Regrets, recipes for herbal tea and dreams of Winnie dancing … Mandela’s letters from Robben Island reveal the family man behind the political warrior
In 1969, six and a half years into his 27 year imprisonment, Nelson Mandela wrote to his wife, Winnie: “Since the dawn of history, mankind has honoured & respected … men and women like you darling – an ordinary girl who hails from a country village hardly shown in most maps.” The letter is one of many he wrote to Winnie and it is his love for her that lights up the pages of this mesmerising book of prison letters, many of which have not previously been published.
He had been sentenced to life at a time in South Africa’s history when life meant life, and at first was only allowed to write one 500-word letter every six months, and then only to family members. He wrote drafts in the hardback notebooks he kept in his cell (and at one time was furious that two of these, along with a precious pen, had disappeared). Because the prison authorities would delay his letters – sometimes not sending them – and would hold up or confiscate replies, he never knew whether they’d been received. On one occasion, when he realised that someone had not got his letter, he painstakingly recopied it exactly as it had been a decade before. Thus does time pass slowly in prison.
Nelson Mandela was an icon in his time and has been mythologised since his death as the man who brought peace to a country and made forgiveness on a grand scale seem possible.

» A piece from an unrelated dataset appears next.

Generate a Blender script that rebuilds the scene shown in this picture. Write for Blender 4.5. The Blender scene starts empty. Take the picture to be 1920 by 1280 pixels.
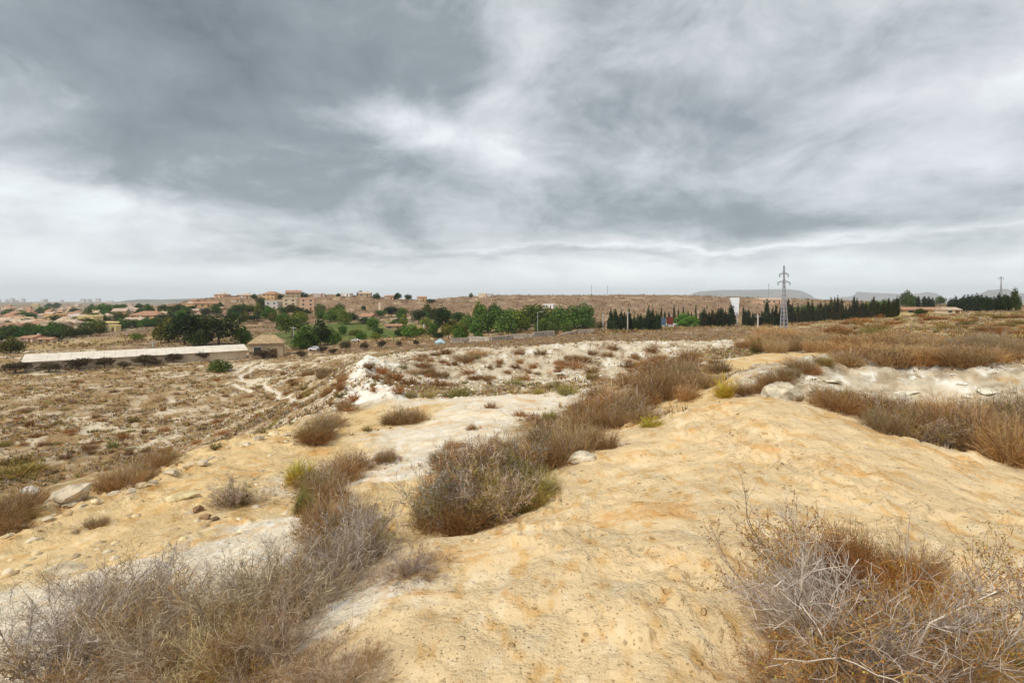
import bpy, bmesh, math, random
import numpy as np
from mathutils import Vector, Matrix

SC = bpy.context.scene
COL = SC.collection
F, CU, HV, EYE = 960.0, 960.0, 562.0, 1.6      # lens: 90 degrees across a 1920 wide frame, level camera

# ------------------------------------------------------------------ camera
cam = bpy.data.cameras.new('camera'); cam.lens = 18.0; cam.sensor_width = 36.0
cam.shift_y = -78.0 / 1920.0; cam.clip_start = 0.05; cam.clip_end = 60000
camo = bpy.data.objects.new('camera', cam); COL.objects.link(camo)
camo.location = (0, 0, EYE); camo.rotation_euler = (math.radians(90), 0, 0)
SC.camera = camo
SC.view_settings.view_transform = 'Standard'; SC.view_settings.look = 'None'
SC.view_settings.gamma = 1.0; SC.view_settings.use_curve_mapping = False
SC.view_settings.exposure = 1.1
SC.render.engine = 'CYCLES'
SC.cycles.use_denoising = True
SC.cycles.max_bounces = 6; SC.cycles.diffuse_bounces = 3; SC.cycles.volume_bounces = 0
SC.cycles.transparent_max_bounces = 4

SUN_EL, SUN_AZ = 48.0, -135.0      # elevation; azimuth from +y towards +x

# ------------------------------------------------------------------ node helper
class NT:
    def __init__(s, tree): s.t = tree; s.n = tree.nodes; s.l = tree.links
    def node(s, typ, **kw):
        n = s.n.new(typ)
        for k, v in kw.items(): setattr(n, k, v)
        return n
    def put(s, sock, v):
        if isinstance(v, bpy.types.NodeSocket): s.l.new(v, sock)
        elif v is not None:
            try: sock.default_value = v
            except Exception: sock.default_value = tuple(v) + (1.0,)
    def math(s, op, a, b=None, c=None, clamp=False):
        n = s.node('ShaderNodeMath', operation=op, use_clamp=clamp)
        s.put(n.inputs[0], a)
        if b is not None: s.put(n.inputs[1], b)
        if c is not None: s.put(n.inputs[2], c)
        return n.outputs[0]
    def vec(s, op, a, b=None):
        n = s.node('ShaderNodeVectorMath', operation=op)
        s.put(n.inputs[0], a)
        if b is not None: s.put(n.inputs[3] if op == 'SCALE' else n.inputs[1], b)
        return n.outputs['Value'] if op in ('LENGTH', 'DOT_PRODUCT', 'DISTANCE') else n.outputs[0]
    def comb(s, x, y, z=0.0):
        n = s.node('ShaderNodeCombineXYZ')
        for i, v in enumerate((x, y, z)): s.put(n.inputs[i], v)
        return n.outputs[0]
    def noise(s, v, scale, detail=4, rough=0.55, dist=0.0, w=None):
        n = s.node('ShaderNodeTexNoise')
        if w is not None: n.noise_dimensions = '4D'; n.inputs['W'].default_value = w
        s.put(n.inputs['Vector'], v)
        n.inputs['Scale'].default_value = scale; n.inputs['Detail'].default_value = detail
        n.inputs['Roughness'].default_value = rough; n.inputs['Distortion'].default_value = dist
        return n
    def maprange(s, v, a, b, c=0.0, d=1.0, kind='SMOOTHSTEP'):
        n = s.node('ShaderNodeMapRange', interpolation_type=kind)
        s.put(n.inputs[0], v)
        for i, x in enumerate((a, b, c, d)): n.inputs[i + 1].default_value = x
        return n.outputs[0]
    def mix(s, f, a, b, blend='MIX'):
        n = s.node('ShaderNodeMix', data_type='RGBA', blend_type=blend)
        s.put(n.inputs[0], f); s.put(n.inputs[6], a); s.put(n.inputs[7], b)
        return n.outputs[2]
    def ramp(s, f, stops):
        n = s.node('ShaderNodeValToRGB'); s.put(n.inputs[0], f)
        e = n.color_ramp.elements
        while len(e) < len(stops): e.new(0.5)
        for el, (p, c) in zip(e, stops): el.position = p; el.color = tuple(c) + (1.0,)
        return n.outputs[0]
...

His voice, brought to life in these letters – which are being published to celebrate the centenary of his birth – helps the reader understand why: his writing pulsates with a conviction allied to a humanity that helped lay the grounds for the miracle of South Africa’s peaceful transformation. At the same time, we are given a privileged glimpse into just how much this one man, and his family, suffered for that transformation.
The year of his letter to his “ordinary girl” stands out as one of the most terrible of all his years of imprisonment. Winnie, his contact with the world, was herself in prison, awaiting trial, leaving their children “orphans”. His mother had not long since died and he had not been allowed to go to her funeral, a loss that stayed with him for a very long time. In a number of letters, some of them written years after the event, he describes his mother’s visit to him, and his last sight of her as she walked from the prison towards the boat that would take her to the mainland, and his sudden feeling that he would never see her again. Reeling from her loss, he was handed a telegram telling him that his 24-year-old son, Thembi (by his first wife Evelyn) had died in a car accident. He describes how his blood turned to ice and how he eventually found his way back to his cell which was, as he writes: “The last place where a man stricken with sorrow should be.” As with his mother, he was denied the chance to bury his son or to visit his grave. Achingly, he writes about his last sight of Thembi in 1962:
Then he was a lusty lad of 17 that I could not associate with death. He wore one of my trousers which was a shade too big for him … He had a lot of clothing, was particular about his dress & and had no reason whatsoever for wearing my clothes. I was deeply touched for the emotional factors underlying his actions were too obvious. For days thereafter my mind & feelings were agitated to realise the psychological strains & stresses my absence from home had imposed.